*STATED TASK*.
Repeat exactly what appears from the opening line of the listing to the line with "from mathutils.geometry import", inclusive.

(Scene script records)

===

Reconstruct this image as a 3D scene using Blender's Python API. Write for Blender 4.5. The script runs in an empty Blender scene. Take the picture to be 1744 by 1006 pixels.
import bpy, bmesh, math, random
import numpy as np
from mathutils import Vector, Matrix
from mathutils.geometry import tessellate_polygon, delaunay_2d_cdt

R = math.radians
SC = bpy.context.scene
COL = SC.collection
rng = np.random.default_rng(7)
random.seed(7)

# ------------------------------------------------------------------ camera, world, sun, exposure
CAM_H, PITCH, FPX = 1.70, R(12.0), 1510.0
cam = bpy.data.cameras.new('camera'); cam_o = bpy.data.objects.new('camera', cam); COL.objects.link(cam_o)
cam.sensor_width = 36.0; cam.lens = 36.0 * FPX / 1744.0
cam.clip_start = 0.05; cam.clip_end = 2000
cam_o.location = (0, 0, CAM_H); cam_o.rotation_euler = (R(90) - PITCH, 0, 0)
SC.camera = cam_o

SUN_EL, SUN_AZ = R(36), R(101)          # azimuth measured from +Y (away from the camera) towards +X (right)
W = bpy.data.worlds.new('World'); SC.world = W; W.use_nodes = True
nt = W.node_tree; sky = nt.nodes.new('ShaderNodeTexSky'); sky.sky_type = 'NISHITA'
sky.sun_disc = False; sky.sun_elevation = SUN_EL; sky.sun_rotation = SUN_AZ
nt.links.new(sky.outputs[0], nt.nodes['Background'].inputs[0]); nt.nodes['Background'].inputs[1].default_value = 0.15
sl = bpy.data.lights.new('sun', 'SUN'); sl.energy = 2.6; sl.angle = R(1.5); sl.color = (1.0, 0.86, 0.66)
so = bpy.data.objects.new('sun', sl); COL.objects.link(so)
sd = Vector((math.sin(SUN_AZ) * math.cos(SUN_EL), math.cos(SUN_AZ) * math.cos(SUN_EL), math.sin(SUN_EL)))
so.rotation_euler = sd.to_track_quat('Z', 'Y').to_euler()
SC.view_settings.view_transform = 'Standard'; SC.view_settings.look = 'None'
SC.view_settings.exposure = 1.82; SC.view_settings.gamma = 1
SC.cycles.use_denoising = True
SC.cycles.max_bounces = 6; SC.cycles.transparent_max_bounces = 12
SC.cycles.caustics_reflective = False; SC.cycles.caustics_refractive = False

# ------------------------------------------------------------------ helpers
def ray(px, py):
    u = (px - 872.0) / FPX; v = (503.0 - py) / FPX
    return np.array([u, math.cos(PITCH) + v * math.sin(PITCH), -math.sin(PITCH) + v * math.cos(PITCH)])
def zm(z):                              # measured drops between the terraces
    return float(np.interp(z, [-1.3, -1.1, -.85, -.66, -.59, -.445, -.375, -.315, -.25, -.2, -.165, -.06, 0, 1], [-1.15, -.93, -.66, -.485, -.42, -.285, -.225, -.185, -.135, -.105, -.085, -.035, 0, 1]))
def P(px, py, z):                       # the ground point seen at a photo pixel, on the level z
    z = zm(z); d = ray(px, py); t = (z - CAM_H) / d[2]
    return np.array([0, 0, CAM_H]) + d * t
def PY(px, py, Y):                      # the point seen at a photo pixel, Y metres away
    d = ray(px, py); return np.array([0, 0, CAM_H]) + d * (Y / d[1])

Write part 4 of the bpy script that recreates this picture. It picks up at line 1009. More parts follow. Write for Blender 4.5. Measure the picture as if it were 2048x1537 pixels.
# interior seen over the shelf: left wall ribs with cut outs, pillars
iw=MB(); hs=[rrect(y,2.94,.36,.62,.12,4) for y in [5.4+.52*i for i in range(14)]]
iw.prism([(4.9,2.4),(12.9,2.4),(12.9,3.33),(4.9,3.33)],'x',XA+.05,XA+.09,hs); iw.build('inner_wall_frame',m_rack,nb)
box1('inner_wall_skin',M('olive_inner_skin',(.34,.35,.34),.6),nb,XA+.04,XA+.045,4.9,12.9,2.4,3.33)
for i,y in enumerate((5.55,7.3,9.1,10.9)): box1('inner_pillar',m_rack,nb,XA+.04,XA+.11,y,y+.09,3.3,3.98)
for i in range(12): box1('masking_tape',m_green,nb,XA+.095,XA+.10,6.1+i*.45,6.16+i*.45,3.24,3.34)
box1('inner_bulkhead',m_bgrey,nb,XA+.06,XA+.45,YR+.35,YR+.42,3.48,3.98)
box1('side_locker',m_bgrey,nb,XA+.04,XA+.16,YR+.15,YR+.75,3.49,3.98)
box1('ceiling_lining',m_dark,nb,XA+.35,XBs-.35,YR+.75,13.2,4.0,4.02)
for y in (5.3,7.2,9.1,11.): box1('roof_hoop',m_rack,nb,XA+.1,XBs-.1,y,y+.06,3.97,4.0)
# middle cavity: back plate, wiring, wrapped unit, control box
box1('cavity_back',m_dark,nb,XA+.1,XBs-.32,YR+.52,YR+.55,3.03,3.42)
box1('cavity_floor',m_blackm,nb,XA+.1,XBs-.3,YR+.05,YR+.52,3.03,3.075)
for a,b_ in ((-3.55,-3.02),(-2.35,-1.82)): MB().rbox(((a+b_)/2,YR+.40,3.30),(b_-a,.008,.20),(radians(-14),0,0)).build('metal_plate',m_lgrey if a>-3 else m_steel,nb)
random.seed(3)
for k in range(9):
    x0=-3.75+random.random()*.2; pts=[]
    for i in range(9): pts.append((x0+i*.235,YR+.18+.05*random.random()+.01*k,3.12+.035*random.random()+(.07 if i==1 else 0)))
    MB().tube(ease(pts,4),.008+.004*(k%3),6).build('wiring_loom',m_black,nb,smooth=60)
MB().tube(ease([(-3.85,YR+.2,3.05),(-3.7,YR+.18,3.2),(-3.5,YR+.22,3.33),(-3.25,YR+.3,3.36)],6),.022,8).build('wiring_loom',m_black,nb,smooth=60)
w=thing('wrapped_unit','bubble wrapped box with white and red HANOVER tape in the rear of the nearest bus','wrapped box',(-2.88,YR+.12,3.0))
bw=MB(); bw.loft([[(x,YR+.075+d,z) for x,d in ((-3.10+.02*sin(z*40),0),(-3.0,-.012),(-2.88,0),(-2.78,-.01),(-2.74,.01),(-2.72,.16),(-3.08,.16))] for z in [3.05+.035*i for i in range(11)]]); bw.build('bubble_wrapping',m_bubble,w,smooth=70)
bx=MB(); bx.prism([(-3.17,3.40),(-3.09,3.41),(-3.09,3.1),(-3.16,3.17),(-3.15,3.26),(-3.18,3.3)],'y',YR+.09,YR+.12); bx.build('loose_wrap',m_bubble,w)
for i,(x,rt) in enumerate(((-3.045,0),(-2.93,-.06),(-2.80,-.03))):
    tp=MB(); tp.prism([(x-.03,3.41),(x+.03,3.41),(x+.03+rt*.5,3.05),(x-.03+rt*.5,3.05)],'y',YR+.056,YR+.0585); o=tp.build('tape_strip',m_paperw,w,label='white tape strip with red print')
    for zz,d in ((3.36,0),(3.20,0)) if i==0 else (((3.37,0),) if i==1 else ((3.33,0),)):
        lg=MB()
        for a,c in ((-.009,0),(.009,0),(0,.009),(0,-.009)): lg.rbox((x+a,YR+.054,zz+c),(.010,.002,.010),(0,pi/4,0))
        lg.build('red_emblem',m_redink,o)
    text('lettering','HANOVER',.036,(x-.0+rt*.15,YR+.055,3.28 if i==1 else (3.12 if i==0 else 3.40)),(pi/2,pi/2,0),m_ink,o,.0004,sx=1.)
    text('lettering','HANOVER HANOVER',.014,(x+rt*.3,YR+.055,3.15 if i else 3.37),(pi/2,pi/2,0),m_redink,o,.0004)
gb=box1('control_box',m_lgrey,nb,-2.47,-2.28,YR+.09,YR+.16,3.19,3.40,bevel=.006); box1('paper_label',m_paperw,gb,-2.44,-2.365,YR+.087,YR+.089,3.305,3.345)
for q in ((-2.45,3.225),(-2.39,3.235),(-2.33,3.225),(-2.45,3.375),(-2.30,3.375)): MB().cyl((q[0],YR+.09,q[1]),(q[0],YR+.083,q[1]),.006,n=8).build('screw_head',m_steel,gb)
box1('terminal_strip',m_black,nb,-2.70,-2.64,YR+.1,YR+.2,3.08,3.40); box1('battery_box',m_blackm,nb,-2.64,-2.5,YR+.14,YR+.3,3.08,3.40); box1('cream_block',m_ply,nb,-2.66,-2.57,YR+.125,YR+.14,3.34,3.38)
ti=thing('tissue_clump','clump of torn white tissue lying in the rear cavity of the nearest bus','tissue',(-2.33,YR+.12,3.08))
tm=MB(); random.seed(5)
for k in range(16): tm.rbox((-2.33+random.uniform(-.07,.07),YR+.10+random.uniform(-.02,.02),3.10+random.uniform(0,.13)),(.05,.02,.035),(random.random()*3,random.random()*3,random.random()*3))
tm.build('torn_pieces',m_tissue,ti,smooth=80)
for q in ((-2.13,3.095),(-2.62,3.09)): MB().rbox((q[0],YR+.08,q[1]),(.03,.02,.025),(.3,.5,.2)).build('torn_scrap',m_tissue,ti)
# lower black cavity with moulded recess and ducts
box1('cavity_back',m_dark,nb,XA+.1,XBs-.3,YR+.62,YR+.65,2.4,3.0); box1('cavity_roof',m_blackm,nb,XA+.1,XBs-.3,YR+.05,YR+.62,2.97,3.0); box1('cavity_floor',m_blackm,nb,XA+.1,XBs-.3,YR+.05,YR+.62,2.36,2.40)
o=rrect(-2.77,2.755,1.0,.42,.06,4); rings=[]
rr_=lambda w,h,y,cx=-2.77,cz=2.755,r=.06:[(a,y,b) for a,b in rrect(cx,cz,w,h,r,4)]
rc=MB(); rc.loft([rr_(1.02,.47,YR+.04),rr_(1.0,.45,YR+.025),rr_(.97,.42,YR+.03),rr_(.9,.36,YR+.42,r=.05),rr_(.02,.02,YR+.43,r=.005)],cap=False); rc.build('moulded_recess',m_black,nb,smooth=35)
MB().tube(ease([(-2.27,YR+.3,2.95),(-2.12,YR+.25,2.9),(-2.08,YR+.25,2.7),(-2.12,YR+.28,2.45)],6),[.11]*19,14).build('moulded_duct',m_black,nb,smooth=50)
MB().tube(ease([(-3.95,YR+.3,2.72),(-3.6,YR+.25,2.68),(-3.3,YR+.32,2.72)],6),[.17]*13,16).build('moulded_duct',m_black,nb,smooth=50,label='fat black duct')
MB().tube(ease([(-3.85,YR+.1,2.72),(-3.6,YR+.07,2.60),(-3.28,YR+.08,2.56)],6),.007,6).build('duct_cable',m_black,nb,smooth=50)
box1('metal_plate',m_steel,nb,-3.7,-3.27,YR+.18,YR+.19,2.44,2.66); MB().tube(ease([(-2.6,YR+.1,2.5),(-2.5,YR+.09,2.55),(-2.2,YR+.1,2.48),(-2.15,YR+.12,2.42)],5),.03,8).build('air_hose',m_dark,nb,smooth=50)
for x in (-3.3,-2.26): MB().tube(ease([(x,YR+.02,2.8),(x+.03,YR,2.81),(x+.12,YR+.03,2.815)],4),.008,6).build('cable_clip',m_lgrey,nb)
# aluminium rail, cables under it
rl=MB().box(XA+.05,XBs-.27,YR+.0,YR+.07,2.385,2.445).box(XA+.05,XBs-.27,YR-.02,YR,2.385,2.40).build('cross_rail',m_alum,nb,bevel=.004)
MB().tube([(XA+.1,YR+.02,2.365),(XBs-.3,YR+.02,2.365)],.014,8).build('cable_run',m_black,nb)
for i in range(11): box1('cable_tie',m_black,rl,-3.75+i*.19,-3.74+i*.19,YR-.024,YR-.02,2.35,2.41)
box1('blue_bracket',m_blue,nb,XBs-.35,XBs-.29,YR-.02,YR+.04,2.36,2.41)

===

*FINAL RESULT*.
Reconstruct this image as a 3D scene using Blender's Python API. Write for Blender 4.5. The script runs in an empty Blender scene. Take the picture to be 1744 by 1006 pixels.
import bpy, bmesh, math, random
import numpy as np
from mathutils import Vector, Matrix
from mathutils.geometry import tessellate_polygon, delaunay_2d_cdt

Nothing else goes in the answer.